▶ _Written instruction_
Output exactly the lines from the first one down to the line containing "SC.camera = cam", inclusive.

>> BEGIN

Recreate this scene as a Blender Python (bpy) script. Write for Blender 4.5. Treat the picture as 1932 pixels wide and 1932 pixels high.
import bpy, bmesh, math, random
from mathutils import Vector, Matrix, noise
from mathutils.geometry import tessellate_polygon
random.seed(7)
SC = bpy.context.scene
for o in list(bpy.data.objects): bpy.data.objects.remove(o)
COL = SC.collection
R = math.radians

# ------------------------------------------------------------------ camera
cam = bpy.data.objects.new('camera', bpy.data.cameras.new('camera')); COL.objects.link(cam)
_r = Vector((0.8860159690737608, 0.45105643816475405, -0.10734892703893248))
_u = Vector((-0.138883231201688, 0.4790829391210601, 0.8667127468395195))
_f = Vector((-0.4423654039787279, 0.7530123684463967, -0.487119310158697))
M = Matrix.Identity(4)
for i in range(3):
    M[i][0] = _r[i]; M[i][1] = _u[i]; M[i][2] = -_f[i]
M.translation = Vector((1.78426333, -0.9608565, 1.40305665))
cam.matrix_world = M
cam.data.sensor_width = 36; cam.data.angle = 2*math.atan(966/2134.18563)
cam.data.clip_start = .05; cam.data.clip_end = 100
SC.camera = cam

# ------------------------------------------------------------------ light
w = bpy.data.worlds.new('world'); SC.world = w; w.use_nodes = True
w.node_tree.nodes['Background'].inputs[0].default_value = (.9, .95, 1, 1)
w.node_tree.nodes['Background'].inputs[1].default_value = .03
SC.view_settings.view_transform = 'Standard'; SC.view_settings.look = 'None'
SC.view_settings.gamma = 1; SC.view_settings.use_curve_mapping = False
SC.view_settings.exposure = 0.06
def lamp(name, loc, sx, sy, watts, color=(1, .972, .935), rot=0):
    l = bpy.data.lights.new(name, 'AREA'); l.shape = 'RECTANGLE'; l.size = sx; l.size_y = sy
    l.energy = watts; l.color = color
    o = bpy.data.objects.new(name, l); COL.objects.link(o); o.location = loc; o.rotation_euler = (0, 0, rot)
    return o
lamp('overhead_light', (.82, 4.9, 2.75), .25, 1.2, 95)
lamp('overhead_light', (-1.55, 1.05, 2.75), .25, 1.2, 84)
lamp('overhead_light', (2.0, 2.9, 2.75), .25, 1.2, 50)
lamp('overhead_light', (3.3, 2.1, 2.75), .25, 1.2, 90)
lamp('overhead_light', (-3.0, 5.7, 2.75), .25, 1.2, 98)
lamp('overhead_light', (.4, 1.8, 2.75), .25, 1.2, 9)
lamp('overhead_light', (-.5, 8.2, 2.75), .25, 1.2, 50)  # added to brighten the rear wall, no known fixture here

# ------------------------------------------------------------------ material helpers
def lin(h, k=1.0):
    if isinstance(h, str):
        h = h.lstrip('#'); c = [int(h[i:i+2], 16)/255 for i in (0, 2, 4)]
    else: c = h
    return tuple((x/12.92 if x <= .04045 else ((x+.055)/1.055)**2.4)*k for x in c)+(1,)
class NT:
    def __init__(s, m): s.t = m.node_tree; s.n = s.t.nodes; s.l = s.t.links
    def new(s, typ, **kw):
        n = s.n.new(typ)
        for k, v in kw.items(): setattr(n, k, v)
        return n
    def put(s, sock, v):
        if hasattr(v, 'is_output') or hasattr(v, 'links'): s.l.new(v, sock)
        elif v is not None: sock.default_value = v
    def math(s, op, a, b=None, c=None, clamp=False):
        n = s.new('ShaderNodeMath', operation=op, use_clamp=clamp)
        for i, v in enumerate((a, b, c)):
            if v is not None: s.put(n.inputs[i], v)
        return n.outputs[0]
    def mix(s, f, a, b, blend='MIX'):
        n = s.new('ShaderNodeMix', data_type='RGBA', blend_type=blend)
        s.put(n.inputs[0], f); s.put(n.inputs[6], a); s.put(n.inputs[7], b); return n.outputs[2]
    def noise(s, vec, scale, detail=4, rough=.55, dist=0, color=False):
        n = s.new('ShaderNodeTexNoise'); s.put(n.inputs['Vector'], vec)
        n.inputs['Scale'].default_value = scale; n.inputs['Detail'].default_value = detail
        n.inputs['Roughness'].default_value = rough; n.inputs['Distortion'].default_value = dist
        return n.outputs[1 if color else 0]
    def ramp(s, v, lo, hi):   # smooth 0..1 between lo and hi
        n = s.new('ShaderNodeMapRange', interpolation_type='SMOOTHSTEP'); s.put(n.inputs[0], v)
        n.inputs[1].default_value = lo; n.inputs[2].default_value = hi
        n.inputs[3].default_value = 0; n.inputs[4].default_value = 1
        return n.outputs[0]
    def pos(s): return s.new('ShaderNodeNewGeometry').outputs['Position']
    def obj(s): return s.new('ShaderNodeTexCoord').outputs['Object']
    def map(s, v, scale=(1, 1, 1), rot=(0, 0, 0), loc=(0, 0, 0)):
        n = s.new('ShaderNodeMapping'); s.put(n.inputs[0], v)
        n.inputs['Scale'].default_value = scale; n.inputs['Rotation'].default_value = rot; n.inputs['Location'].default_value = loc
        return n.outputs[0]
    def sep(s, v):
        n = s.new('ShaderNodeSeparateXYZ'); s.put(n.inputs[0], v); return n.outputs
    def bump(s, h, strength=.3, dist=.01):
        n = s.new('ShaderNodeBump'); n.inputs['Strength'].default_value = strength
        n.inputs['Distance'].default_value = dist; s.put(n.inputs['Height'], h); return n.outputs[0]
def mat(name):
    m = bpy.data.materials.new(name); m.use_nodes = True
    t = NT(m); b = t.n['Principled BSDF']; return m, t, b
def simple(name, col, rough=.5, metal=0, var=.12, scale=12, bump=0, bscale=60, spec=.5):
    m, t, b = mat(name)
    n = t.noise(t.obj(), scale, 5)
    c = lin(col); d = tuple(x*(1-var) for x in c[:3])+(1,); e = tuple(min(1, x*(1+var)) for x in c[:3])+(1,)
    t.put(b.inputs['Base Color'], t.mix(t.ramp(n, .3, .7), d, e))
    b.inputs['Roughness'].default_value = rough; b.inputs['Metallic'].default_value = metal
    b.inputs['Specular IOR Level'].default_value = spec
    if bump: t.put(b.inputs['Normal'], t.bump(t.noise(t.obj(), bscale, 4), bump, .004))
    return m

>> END

▶ _Task result_
Recreate this scene as a Blender Python (bpy) script. Write for Blender 4.5. Treat the picture as 1932 pixels wide and 1932 pixels high.
import bpy, bmesh, math, random
from mathutils import Vector, Matrix, noise
from mathutils.geometry import tessellate_polygon
random.seed(7)
SC = bpy.context.scene
for o in list(bpy.data.objects): bpy.data.objects.remove(o)
COL = SC.collection
R = math.radians

# ------------------------------------------------------------------ camera
cam = bpy.data.objects.new('camera', bpy.data.cameras.new('camera')); COL.objects.link(cam)
_r = Vector((0.8860159690737608, 0.45105643816475405, -0.10734892703893248))
_u = Vector((-0.138883231201688, 0.4790829391210601, 0.8667127468395195))
_f = Vector((-0.4423654039787279, 0.7530123684463967, -0.487119310158697))
M = Matrix.Identity(4)
for i in range(3):
    M[i][0] = _r[i]; M[i][1] = _u[i]; M[i][2] = -_f[i]
M.translation = Vector((1.78426333, -0.9608565, 1.40305665))
cam.matrix_world = M
cam.data.sensor_width = 36; cam.data.angle = 2*math.atan(966/2134.18563)
cam.data.clip_start = .05; cam.data.clip_end = 100
SC.camera = cam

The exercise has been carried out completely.